When two separate storms boasting 80-mile-per-hour winds and massive hail hit the Indianapolis area in April, it was just the beginning of headaches for some.

For others, it was the beginning of a lot of green.

A storm on April 2 produced straightline winds that knocked out windows and tore away portions of the façade at downtown's One Indiana Square office tower. The city was forced to close Pennsylvania Street for days to keep cars and pedestrians away from the danger of falling debris.

The office building's owners-Todd Maurer, Pittsburgh-based McKnight Development Co. and IBJ co-owners Michael Maurer and Robert Schloss-lined up temporary space for tenants.

The owners plan to replace the 1970 building's façade but are still weighing their options.

Home and car owners suffered the wrath of an April 14 storm that caused flooding and produced golf-ball- to baseball-sized hail for several minutes, leaving damaged cars and rooftops in its wake.

For insurers, the April 14 storm was the most destructive local event in recent history. According to New Jersey-based ISO Property Claim Services unit, a group that tracks the cost of disasters, 277,500 insurance claims were filed due to the storm stemming from $1.2 billion in damage.

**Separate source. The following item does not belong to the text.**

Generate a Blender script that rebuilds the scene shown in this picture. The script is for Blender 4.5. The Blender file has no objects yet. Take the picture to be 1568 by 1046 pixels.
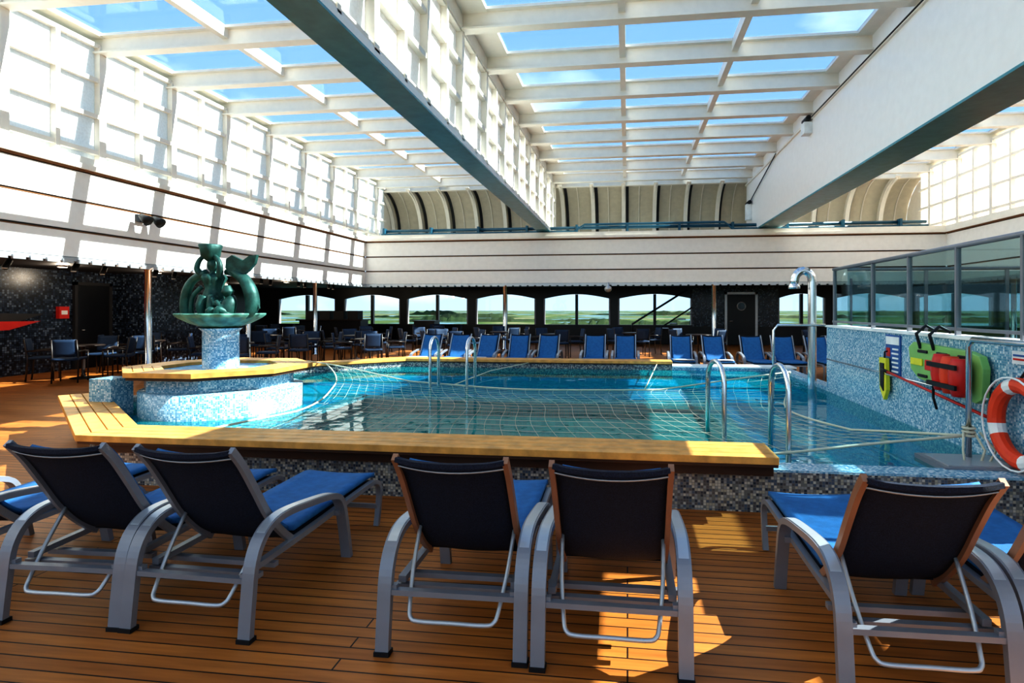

Because of the storm, roofers and car body shops were deluged with business.

Illinois-based State Farm, which insures more Indiana homes than any other company, received more than 43,000 homeowner claims from the storm, spurring payouts topping $200 million.

Another big insurer of central Indiana homes, locally based Indiana Farm Bureau Insurance Co., also has settled more than 90 percent of the 6,581 homeowner claims it has received since the storm, paying out $46.5 million.